A correction and a repeated complaint

Re the Printz Award: I posted a while back about how I thought American Born Chinese, published by First Second Books, was not exactly eligible for the award, since it did not seem to me to be expressly published for young adults, an explicit criterion. But I have since heard from the award Chair Cindy Dobrez, who explained to me all the evidence the committee took into account in deciding the book's eligibility. I'm convinced.

But while I'm again on the subject, let me whine just one more time about how wrongheaded this criterion is. By limiting the eligible pool to books designated by their publishers as being young adult books and specifically announcing that "adult books are not eligible," YALSA puts the job of determining what a young adult book is into the hands of publishers rather than those of librarians. It essentially limits eligibility to books published by juvenile publishing houses or divisions, as they are the only ones to give age designations to their books. It rewards a very specific (read: large) kind of trade publishing, as a small press does not have the kind of resources that would allow it to designate a book as young adult if it thought the book could reach an adult market as well.

What has always interested me about library work with young adults is the way it blends materials for children and those for adults in service to an audience poised between the two.

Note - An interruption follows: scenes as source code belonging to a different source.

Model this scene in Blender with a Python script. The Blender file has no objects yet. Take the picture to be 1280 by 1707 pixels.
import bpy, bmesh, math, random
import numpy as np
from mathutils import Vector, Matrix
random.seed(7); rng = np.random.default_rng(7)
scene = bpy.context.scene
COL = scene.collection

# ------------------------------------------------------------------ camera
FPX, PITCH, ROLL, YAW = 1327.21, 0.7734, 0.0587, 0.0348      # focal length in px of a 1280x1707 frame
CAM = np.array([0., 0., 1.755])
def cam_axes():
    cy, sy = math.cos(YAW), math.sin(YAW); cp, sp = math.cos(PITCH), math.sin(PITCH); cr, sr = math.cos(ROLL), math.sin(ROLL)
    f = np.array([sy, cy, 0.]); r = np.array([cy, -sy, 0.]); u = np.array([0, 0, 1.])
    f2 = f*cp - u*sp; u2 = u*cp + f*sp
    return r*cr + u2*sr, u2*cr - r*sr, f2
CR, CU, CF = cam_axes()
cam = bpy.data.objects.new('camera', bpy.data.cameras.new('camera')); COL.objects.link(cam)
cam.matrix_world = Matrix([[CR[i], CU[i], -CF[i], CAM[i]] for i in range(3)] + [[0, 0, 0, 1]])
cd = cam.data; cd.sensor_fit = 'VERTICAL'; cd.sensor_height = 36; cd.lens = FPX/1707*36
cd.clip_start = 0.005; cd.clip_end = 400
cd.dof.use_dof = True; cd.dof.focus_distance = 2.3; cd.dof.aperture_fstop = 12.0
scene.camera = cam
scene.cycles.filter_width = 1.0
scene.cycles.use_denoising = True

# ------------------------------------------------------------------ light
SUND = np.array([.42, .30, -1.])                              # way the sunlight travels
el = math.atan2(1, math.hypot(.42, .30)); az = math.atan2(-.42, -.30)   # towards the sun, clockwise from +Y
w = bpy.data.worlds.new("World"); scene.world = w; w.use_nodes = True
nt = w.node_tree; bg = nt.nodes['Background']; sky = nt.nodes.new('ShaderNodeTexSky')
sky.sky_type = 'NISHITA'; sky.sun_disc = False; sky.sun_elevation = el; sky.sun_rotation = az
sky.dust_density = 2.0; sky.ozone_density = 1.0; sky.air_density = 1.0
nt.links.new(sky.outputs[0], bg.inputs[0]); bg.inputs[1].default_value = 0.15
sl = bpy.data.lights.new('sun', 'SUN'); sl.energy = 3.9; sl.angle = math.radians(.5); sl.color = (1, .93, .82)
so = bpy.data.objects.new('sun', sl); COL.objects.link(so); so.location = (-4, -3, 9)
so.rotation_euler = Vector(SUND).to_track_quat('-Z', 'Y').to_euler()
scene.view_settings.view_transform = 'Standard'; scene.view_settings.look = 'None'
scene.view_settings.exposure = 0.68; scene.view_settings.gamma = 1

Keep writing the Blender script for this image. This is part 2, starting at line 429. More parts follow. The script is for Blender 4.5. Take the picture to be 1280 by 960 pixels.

But YALSA--which derives a lot more financial support from children's publishers than it does adult--has become too beholden to the juvenile end of things. The annual Best Books list became so disgracefully bereft of adult books that the organization had to add a whole new award program, the Alex Awards, to make up for it--rather than making Best Books the kind of "best of both worlds" list it should be. (It seems that whenever ALA's youth divisions are called out for overlooking one kind of book or another, the solution is found in creating yet another award.)

I think teens want to read adult books. Why don't we want to honor that?